Son dönemde parlamentoda yapılan oturumda, Clifton Grima (Eğitim, Spor, Gençlik, Araştırma ve Yenilik Bakanı) tarafından dikkat çekici bir açıklama yapıldı. Bakan Grima, üniversitenin tam-zamanlı (full-time) öğrencileri arasındaki cinsiyet dağılımını paylaştı: Öğrencilerin %60’tan fazlasının kadın olduğunu belirtti.
Bu oran, Malta’da yüksek öğrenimde kadın öğrenci sayısının erkek öğrencilere kıyasla ciddi bir çoğunluk oluşturduğunu gösteriyor.
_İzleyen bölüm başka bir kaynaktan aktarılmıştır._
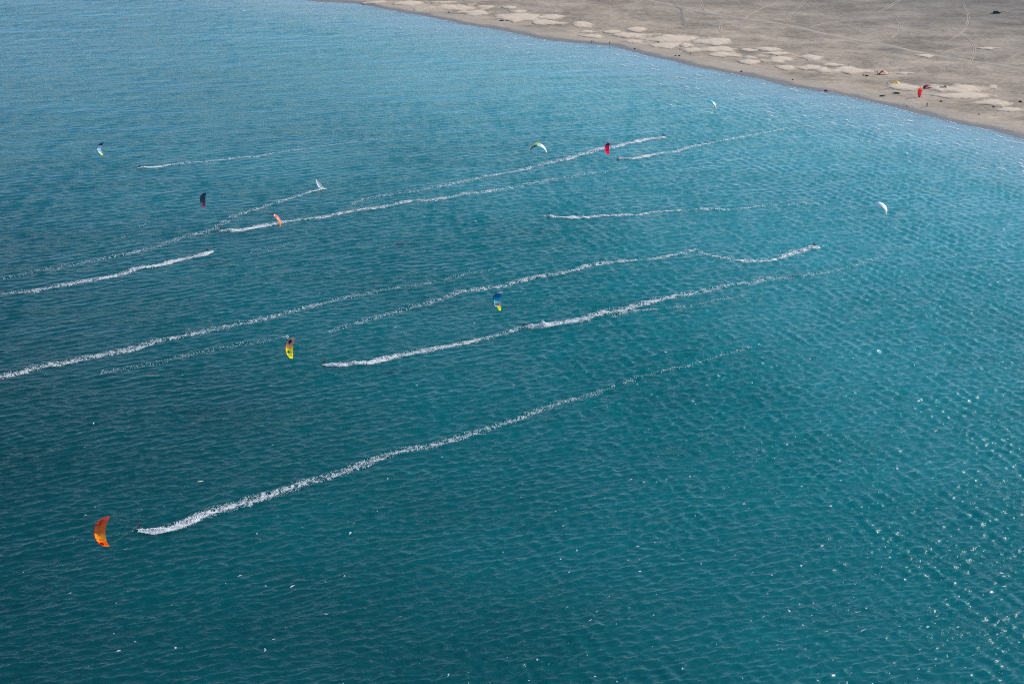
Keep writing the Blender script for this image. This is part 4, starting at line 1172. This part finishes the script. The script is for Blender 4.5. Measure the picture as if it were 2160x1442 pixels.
# ---------------------------------------------------------------- parked car, far up the flats
def make_car():
    x, y, z = on_land(2102, 29)
    root = empty('parked_car', (x, y, z), R(8))
    tag(root, 'dark off-road car standing alone far up the sand flat', 'car')
    M_P = simple('dark_car_paint', (.018, .03, .035), .3, .05, metallic=.3)
    M_G = simple('car_glass', (.02, .025, .03), .05); M_W = simple('car_rubber', (.02, .02, .02), .8); M_RIM = simple('rim_alloy', (.5, .5, .5), .35, metallic=.8)
    M_L = simple('lamp_glass', (.8, .8, .75), .1); M_R = simple('tail_lamp', (.5, .02, .02), .2)
    # side profile (x forward, z up), lofted across with tumblehome
    prof = [(-2.25, .45), (-2.30, .75), (-2.25, 1.05), (-2.05, 1.12), (-1.75, 1.68), (-1.5, 1.76), (.1, 1.78), (.35, 1.70), (.95, 1.14), (2.05, 1.02), (2.28, .85), (2.30, .50), (2.2, .38), (-2.15, .36)]
    ys = [-.92, -.86, -.70, 0, .70, .86, .92]
    V, Fc = [], []
    for yy in ys:
        e = {0.92: 0, 0.86: .6, 0.70: 1, 0: 1}[abs(yy)]
        for (a, b) in prof:
            top = max(0, (b - 1.05) / .73)
            sc = 1 - .20 * top * (1 if yy else 0)
            V.append((a * (0.985 + .015 * e), yy * sc, b * (0.99 + .01 * e) + (.03 if yy == 0 and b > 1 else 0)))
    n = len(prof)
    for i in range(len(ys) - 1):
        for j in range(n):
            Fc.append((i * n + j, i * n + (j + 1) % n, (i + 1) * n + (j + 1) % n, (i + 1) * n + j))
    Fc.append(tuple(range(n - 1, -1, -1))); Fc.append(tuple((len(ys) - 1) * n + j for j in range(n)))
    mesh_obj('body', V, Fc, M_P, root, smooth=False)
    def pane(name, pts, mat):
        c = [Vector(p) for p in pts]; nrm = (c[1] - c[0]).cross(c[2] - c[0]).normalized() * .012
        mesh_obj(name, [p + nrm for p in c] + [p - nrm for p in c], [(0, 1, 2, 3), (7, 6, 5, 4), (0, 4, 5, 1), (1, 5, 6, 2), (2, 6, 7, 3), (3, 7, 4, 0)], mat, root, smooth=False)
    pane('windscreen', [(.93, -.68, 1.20), (.93, .68, 1.20), (.42, .62, 1.70), (.42, -.62, 1.70)], M_G)
    pane('rear_window', [(-2.05, -.68, 1.20), (-1.80, -.60, 1.64), (-1.80, .60, 1.64), (-2.05, .68, 1.20)], M_G)
    for s_ in (-1, 1):
        for a, b in ((-1.7, -.75), (-.68, .05), (.12, .62)):
            pane('side_window', [(a, s_ * .905, 1.14), (b, s_ * .905, 1.14), (min(b, .28), s_ * .775, 1.62), (a + .1, s_ * .775, 1.62)], M_G)
        for wx in (-1.4, 1.4):
            V, Fc = [], []
            seg = 18
            prf = [(.16, -.11), (.33, -.12), (.37, -.08), (.37, .08), (.33, .12), (.16, .11)]
            for k in range(seg):
                a = 2 * math.pi * k / seg
                for (r_, q) in prf: V.append((wx + r_ * math.cos(a), s_ * .84 + q, .37 + r_ * math.sin(a)))
            for k in range(seg):
                for j in range(len(prf)):
                    Fc.append((k * 6 + j, k * 6 + (j + 1) % 6, ((k + 1) % seg) * 6 + (j + 1) % 6, ((k + 1) % seg) * 6 + j))
            wh = mesh_obj('wheel', V, Fc, M_W, root)
            V, Fc = tube([(wx, s_ * .84 - .09, .37), (wx, s_ * .84 + .09, .37)], .22, 14)
            mesh_obj('rim', V, Fc, M_RIM, wh, smooth=False)
        V, Fc = tube([(2.24, s_ * .62, .78), (2.33, s_ * .62, .78)], .11, 10); mesh_obj('headlight', V, Fc, M_L, root)
        V, Fc = tube([(-2.26, s_ * .72, .88), (-2.33, s_ * .72, .88)], .09, 10); mesh_obj('tail_light', V, Fc, M_R, root)
make_car()
ribbon('tyre_track', [(2112, 26), (2125, 28), (2140, 30), (2165, 31)], 1.2, M_TRACK, 0.12)
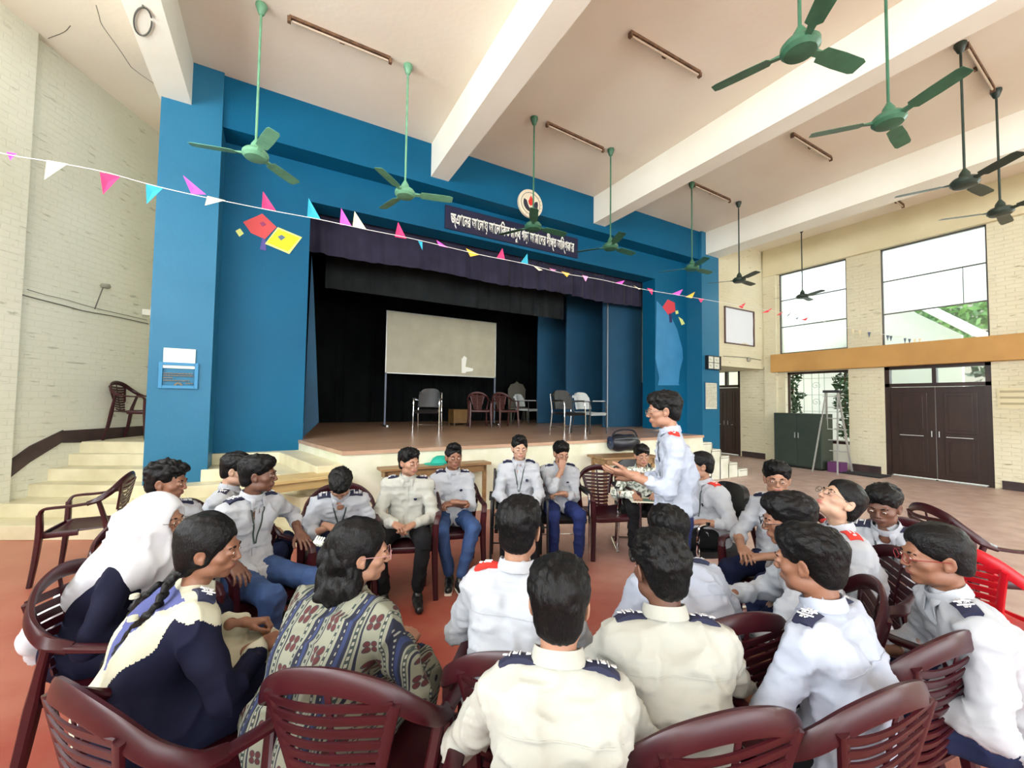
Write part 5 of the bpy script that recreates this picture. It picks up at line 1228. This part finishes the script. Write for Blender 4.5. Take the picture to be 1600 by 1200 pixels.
    if ep:
        em_ = epr if ep == 'red' else epn
        for i, s in enumerate((-1, 1)):
            o = Nb+(sh[i]-Nb)*.72; h_ = hit(o+up*.25, -up)
            if not h_: continue
            p, n_ = h_; ax1 = unit((sh[i]+np.array((s*.02, 0, -.0)))-Nb); n_ = unit(n_*.4+up); ax1 = unit(ax1-n_*(ax1@n_)); ax2 = np.cross(n_, ax1)
            M4 = Matrix(((ax2[0], ax1[0]*1, n_[0], p[0]+n_[0]*.009), (ax2[1], ax1[1], n_[1], p[1]+n_[1]*.009), (ax2[2], ax1[2], n_[2], p[2]+n_[2]*.009), (0, 0, 0, 1)))
            k = MB().surf(lambda u, v: ((u-.5)*.058, (v-.5)*.104, .010-.016*(2*v-1)**2-.007*(2*u-1)**2), 6, 10, .016)
            k.V = [tuple(M4 @ Vector(v)) for v in k.V]; e_ = k.build('epaulette', em_, root, True, angle=60)
            k = MB()
            if ep != 'red':
                for (x, y, ww, hh) in ((0, .022, .046, .003), (0, -.006, .046, .003)) if near else ((0, .026, .044, .004), (0, -.012, .044, .004), (-.012, .036, .003, .014), (.0, .036, .003, .014), (.012, .036, .003, .014), (-.018, .006, .004, .022), (-.008, .006, .004, .022)):
                    k.bx((x, y, .0105-.007*(x/.031)**2-.016*(y/.059)**2), (ww, hh, .004))
            else:
                for (x, y, ww, hh) in ((0, .03, .012, .012), (-.008, -.0, .004, .03), (.008, -.0, .004, .03)): k.bx((x, y, .0105-.007*(x/.031)**2-.016*(y/.059)**2), (ww, hh, .004))
            k.V = [tuple(M4 @ Vector(v)) for v in k.V]; k.build('insignia', epw, e_)
            if near and ep != 'red':
                for yy, tt, zz_ in ((.036, 'VII', .0065), (.008, 'N.C', .0105), (-.028, eptext, .0075)):
                    text_mesh('lettering', tt, .0185, epw, e_, M4 @ Matrix.Translation((0, yy, zz_)) @ Matrix.Rotation(0 if s > 0 else math.pi, 4, 'Z'), .0012, weight=.0004)
    if near and dress is None:
        f0 = []
        for t in np.linspace(-.165, .165, 15):
            h_ = hit(Nb-up*(.115+.25*t*t)+np.array((t*w, 0, 0))-fw*.35, fw)
            if h_: f0.append(h_[0]+h_[1]*.0005)
        if len(f0) > 6: k = MB(); k.sweep(f0, .005, .0035, tuple(-fw), res=40, seg=6); k.build('yoke_seam', shm, root, True)
    if lanyard:
        k = MB(); 
        for s in (-1, 1):
            pts = [Nb-fw*.055+up*.035+np.array((s*.01, 0, 0)), Nb+np.array((s*.058, 0, 0))+up*.03]
            for t in np.linspace(.05, .27, 7):
                h_ = hit(Nb-up*t+fwd_x(s, t)+fw*.35, -fw)
                if h_: pts.append(h_[0]+h_[1]*.005)
            k.sweep(pts, .012, .002, tuple(fw), res=24, seg=4)
        k.build('lanyard', band, root, True)
    if badge:
        h_ = hit(Nb-up*.15+np.array((-.075, 0, 0))+fw*.35, -fw)
        if h_: 
            k = MB(); k.lathe([(.001, .004), (.014, .003), (.015, 0)], seg=14); M4 = Vector((0, 0, 1)).rotation_difference(Vector(tuple(h_[1]))).to_matrix().to_4x4(); k.V = [tuple(Vector(tuple(h_[0]))+M4 @ Vector(v)) for v in k.V]; k.build('pocket_badge', epn, root, True)
    if watch:
        i = 1 if watch == 'R' else 0; el, wr, HM, hk = info[i]; dr = unit(wr-el); c0 = wr-dr*.012; k = MB()
        u_ = HM[:, 0]; v_ = HM[:, 2]; k.sweep([c0+u_*.0275*math.cos(t)+v_*.0255*math.sin(t) for t in np.linspace(0, 2*math.pi, 15)], .022, .005, [tuple(u_*math.cos(t)+v_*math.sin(t)) for t in np.linspace(0, 2*math.pi, 15)], res=24, seg=6)
        o_ = k.build('wristwatch', blk, root, True); k = MB(); M4 = Matrix(((u_[0], dr[0], v_[0], 0), (u_[1], dr[1], v_[1], 0), (u_[2], dr[2], v_[2], 0), (0, 0, 0, 1))); M4.translation = Vector(tuple(c0+v_*.028)); k.lathe([(.001, -.004), (.018, -.004), (.018, .004), (.001, .005)], seg=16); k.V = [tuple(M4 @ Vector(v)) for v in k.V]; k.build('watch_case', mat('watch_steel', (70, 72, 76), .3, .8), o_, True)
    if chairk:
        if chairat:      # (column of the chair back's top, its forward distance, facing)
            cx_, cd_, cphi = chairat; b0 = atd(cx_, 623+(CAMH-.86)/cd_*FPX, cd_); a_ = YAW+R_(cphi); cpos = b0[:2]+np.array([math.sin(a_), math.cos(a_)])*.27
            c = chair(chairk, cpos[0], cpos[1], cphi, chairlabel)
        else: c = chair(chairk, base[0]+fdir[0]*(.06-back), base[1]+fdir[1]*(.06-back), phi, chairlabel)
    return root, dict(base=base, fdir=fdir, rdir=rdir, info=info, P=P_, Nb=Nb, Hc=Hc, Rh=Rh_, S=S_, bvh=bvh, up=up, fw=fw, sh=sh, kn=kn)
def fwd_x(s, t): return np.array((s*max(.004, .055-.19*t), 0, 0))
# ------------------------------------------------------------------ people of the circle
WC = 'students in the circle'
CH = 'maroon'
def arms_lap(x=.05, y=.30, z=.60, k='relax'): return {'L': ((-x-.02, y-.02, z), ((0.2, 0, -1), (.75, .65, -.15)), k), 'R': ((x+.02, y, z+.02), ((-.2, 0, -1), (-.75, .65, -.15)), k)}
def arms_thigh(): return {'L': ((-.13, .30, .615), ((0, 0, -1), (.15, 1, -.15)), 'relax'), 'R': ((.13, .30, .615), ((0, 0, -1), (-.15, 1, -.15)), 'relax')}
def arms_fwd(): return {'L': ((-.12, .36, .66), ((.4, 0, -1), (.3, 1, -.1)), 'curl'), 'R': ((.12, .36, .66), ((-.4, 0, -1), (-.3, 1, -.1)), 'curl')}
def arms_rest(): return {'L': ((-.27, .20, .70), ((0, 0, -1), (.1, 1, -.35)), 'relax'), 'R': ((.27, .20, .70), ((0, 0, -1), (-.1, 1, -.35)), 'relax')}

# far side of the circle
person(262, 752, 2.5, 128, 78, -6, skin=0, hairs='messy', shirt='w', ep='navy', arms=arms_thigh(), sleeve='long', label='wavy-haired boy in white shirt looking right, behind the girl in the white headscarf', chairk=CH, chairlabel='maroon armchair of the wavy-haired boy behind the white headscarf')
person(371, 734, 3.05, 70, 80, -12, skin=3, hairs='full', shirt='w', ep='navy', arms={'R': ((.03, .31, .92), ((0, -1, 0), (0, -.2, 1)), 'curl', (.5, .2, -1)), 'L': ((-.1, .3, .62), (0, 0, -1), 'relax')}, sleeve='long', label='pale-faced boy in white shirt, hand near his mouth, half hidden behind the darker boy', chairk=CH, chairlabel='maroon armchair mostly hidden behind the boy leaning on armrests')
person(405, 741, 2.62, 112, 74, -2, skin=2, hairs='full', shirt='w', trouser='jeans', ep='navy', arms={'L': ((-.27, .16, .71), ((0, 0, -1), (.25, 1, -.5)), 'flat', (-.8, -.6, -.2)), 'R': ((.25, .26, .70), ((0, 0, -1), (.1, 1, -.5)), 'relax', (.8, -.6, -.2))}, sleeve='roll', lanyard=True, near=True, label='dark-skinned boy in white shirt and lanyard seated sideways with forearms on the armrests', chairk=CH, chairlabel='maroon armchair of the boy with both forearms on its arms', knees=((-.15, .45, .5), (.14, .44, .5)))
person(532, 757, 3.15, 158, 160, -62, skin=1, hairs='full', shirt='w', trouser='navy', ep='navy', arms=arms_lap(.05, .30, .64), sleeve='roll', lanyard=True, label='boy in white shirt bowing his head low over his hands', chairk=CH, chairlabel='maroon armchair of the boy bowing his head', lean=.20)
person(640, 722, 3.6, 172, 132, -2, skin=1, hairs='sweep', shirt='c', trouser='black', ep='navy', arms=arms_lap(.05, .33, .60, 'curl'), sleeve='long', label='boy in white shirt and black trousers with hands clasped between his knees', chairk=CH, chairlabel='maroon armchair of the boy in black trousers', width=1.08, knees=((-.17, .42, .5), (.17, .42, .5)), lanyard=False, badge=True)
person(709, 714, 3.95, 165, 158, 0, skin=0, hairs='quiff', shirt='w', trouser='jeans', ep='navy', arms={'L': ((.02, .26, .68), ((0, 0, -1), (1, .3, .0)), 'curl'), 'R': ((-.02, .29, .70), ((0, 0, -1), (-1, .2, 0)), 'curl')}, sleeve='half34', label='slim boy with upswept hair in white shirt and blue jeans, arms crossed on his lap', chairk=CH, chairlabel='maroon armchair of the boy in blue jeans', feet=((-.02, .52, .10), (.05, .38, .085)), knees=((-.15, .42, .5), (.14, .43, .5)), badge=True)
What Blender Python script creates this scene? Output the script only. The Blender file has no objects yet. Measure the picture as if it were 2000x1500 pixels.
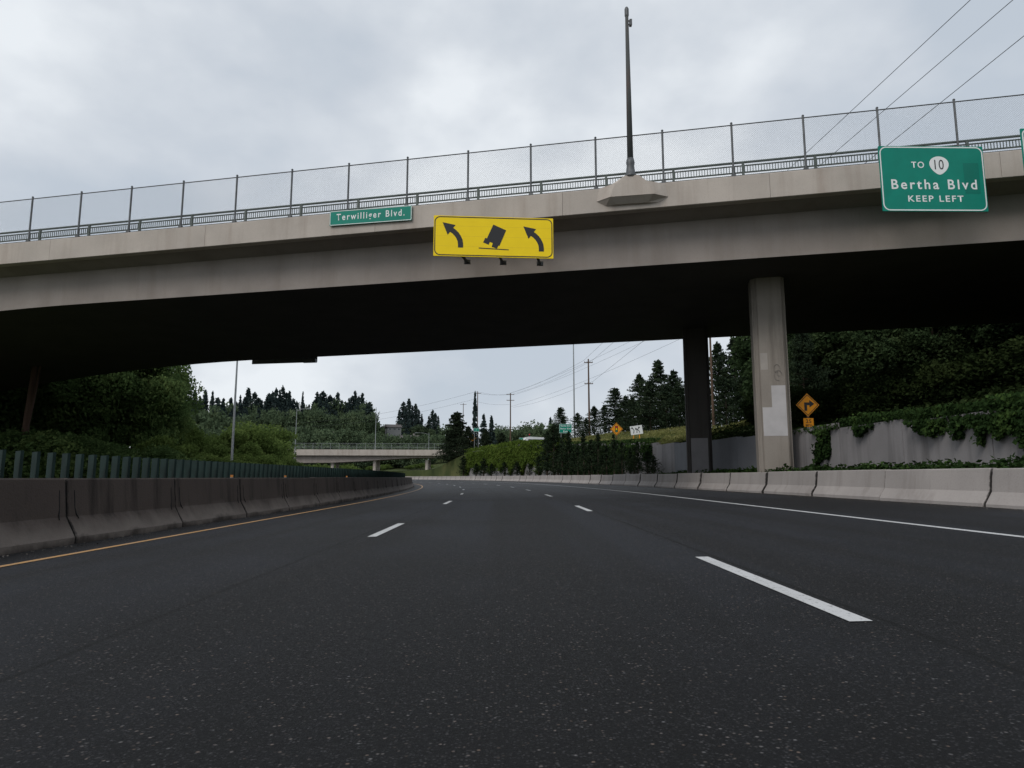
import bpy, bmesh, math, random
import numpy as np
from mathutils import Vector, Matrix
from mathutils import noise as mnoise
random.seed(7); rng=np.random.default_rng(7)
scene=bpy.context.scene; COL=scene.collection
R=math.radians; PI=math.pi
# ------------------------------------------------------------ camera frame
CAMZ=0.77; PITCH=R(7.77); YAW=R(0.645)
C=Vector((0,0,CAMZ))
FW=Vector((math.sin(YAW)*math.cos(PITCH),math.cos(YAW)*math.cos(PITCH),math.sin(PITCH)))
RT=Vector((math.cos(YAW),-math.sin(YAW),0)); UP=RT.cross(FW)
def ray(px,py): return FW*1333+RT*(px-1000)+UP*(750-py)
def P(px,py,Y):
    d=ray(px,py); return C+d*(Y/d.y)
# ------------------------------------------------------------ road frame
RAD=370.0;Y0=20.0
def rp(s,lat):
    if s<Y0: return (lat,s)
    a=(s-Y0)/RAD; r=RAD+lat
    return (-RAD+r*math.cos(a), Y0+r*math.sin(a))
def rang(s): return 0 if s<Y0 else (s-Y0)/RAD
def sl(x,y):
    if y<Y0: return (y,x)
    return (Y0+RAD*math.atan2(y-Y0,x+RAD), math.hypot(x+RAD,y-Y0)-RAD)
def ss(a,b,x):
    t=min(1,max(0,(x-a)/(b-a))); return t*t*(3-2*t)
ZT=[(-60,2.5),(17,2.5),(28,2.75),(42,3.0),(60,3.7),(110,5.9),(700,5.9)]
def zt(s):
    for (a,za),(b,zb) in zip(ZT,ZT[1:]):
        if s<=b: return za+(zb-za)*max(0,(s-a))/(b-a)
    return ZT[-1][1]
def gsl(s,lat):
    x,y=rp(s,lat)
    if lat<-6.2:
        z=-0.36+1.2*ss(22,34,-lat)+4*ss(42,75,-lat)
    elif lat<=10: z=.02*lat-.12
    elif lat<13.0: z=.1+.85*ss(10,11.4,lat)
    else:
        st=1-ss(44,66,s)
        mid=ss(44,62,s)*(1-ss(105,135,s))
        d=lat-13
        z=(zt(s)-.25)*(1-.55*ss(140,175,s))+min(d,40)*(.19*st+.045)+ .02*max(0,d-40)+mid*.10*min(d,16)
        z+=.25*math.sin(x*.31)*math.sin(y*.23)*ss(0,6,d)
    if y>200 and lat>15:
        q=x/y
        H=19*(1-.45*ss(-.09,.02,q))
        z+=H*ss(220,470,y)*ss(15,70,lat)
    return z
def gz(x,y):
    s,l=sl(x,y); return gsl(s,l)
# ------------------------------------------------------------ materials
def nt(name):
    m=bpy.data.materials.new(name); m.use_nodes=True
    n=m.node_tree; b=n.nodes['Principled BSDF']; return m,n,b
def coords(n,rand=True):
    tc=n.nodes.new('ShaderNodeTexCoord')
    if not rand: return tc.outputs['Object']
    oi=n.nodes.new('ShaderNodeObjectInfo')
    mu=n.nodes.new('ShaderNodeMath');mu.operation='MULTIPLY';mu.inputs[1].default_value=57.0
    n.links.new(oi.outputs['Random'],mu.inputs[0])
    ad=n.nodes.new('ShaderNodeVectorMath');ad.operation='ADD'
    n.links.new(tc.outputs['Object'],ad.inputs[0]);n.links.new(mu.outputs[0],ad.inputs[1])
    return ad.outputs[0]
def noise(n,vec,scale,detail=4,stretch=None,rough=.55):
    if stretch:
        mp=n.nodes.new('ShaderNodeMapping');mp.inputs['Scale'].default_value=stretch
        n.links.new(vec,mp.inputs[0]);vec=mp.outputs[0]
    t=n.nodes.new('ShaderNodeTexNoise');t.inputs['Scale'].default_value=scale;t.inputs['Detail'].default_value=detail
    t.inputs['Roughness'].default_value=rough
    n.links.new(vec,t.inputs['Vector']);return t.outputs['Fac']
def ramp(n,f,stops):
    r=n.nodes.new('ShaderNodeValToRGB');e=r.color_ramp.elements
    while len(e)<len(stops): e.new(.5)
    for i,(p,c) in enumerate(stops):
        e[i].position=p; e[i].color=(c,c,c,1) if isinstance(c,(int,float)) else (*c,1)
    n.links.new(f,r.inputs[0]);return r.outputs[0]
def mixc(n,f,a,b,mode='MIX'):
    m=n.nodes.new('ShaderNodeMix');m.data_type='RGBA';m.blend_type=mode
    for s,v in ((m.inputs[0],f),(m.inputs[6],a),(m.inputs[7],b)):
        if isinstance(v,(int,float)): s.default_value=v
        elif isinstance(v,tuple): s.default_value=(*v,1)
        else: n.links.new(v,s)
    return m.outputs[2]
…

Daha önce yapılan araştırmalar da benzer sonuçlara işaret ediyordu: 2019–2020 akademik yılında öğrencilerin yaklaşık %60’ı kadın olarak kaydedilmişti.
Ancak dağılım fakültelere göre farklılık gösteriyor. Kadın öğrencilerin yoğun olduğu alanlar arasında Sosyal Bilimler, Eğitim, Sağlık & Refah, Güzel Sanatlar gibi “kadın hâkimiyeti” hâlen görece güçlü olan bölümler bulunuyor. Öte yandan Mühendislik, Bilişim-İletişim Teknolojisi (ICT) gibi STEM odaklı fakültelerde erkek öğrenciler hâlâ daha güçlü bir temsil sergiliyor.
Bakan Grima’nın sunduğu veriler, Malta’da yükseköğretimde cinsiyet dengesizliğinin — en azından öğrenci sayısında — kadın lehine değiştiğini ortaya koyuyor. Ancak bu dengenin fakülte ve bölüm bazında değişkenlik göstermesi, toplumsal ve mesleki tercihlerin ve müfredat yapılandırmalarının cinsiyet temsili üzerindeki etkisini gündeme yeniden taşımış oldu.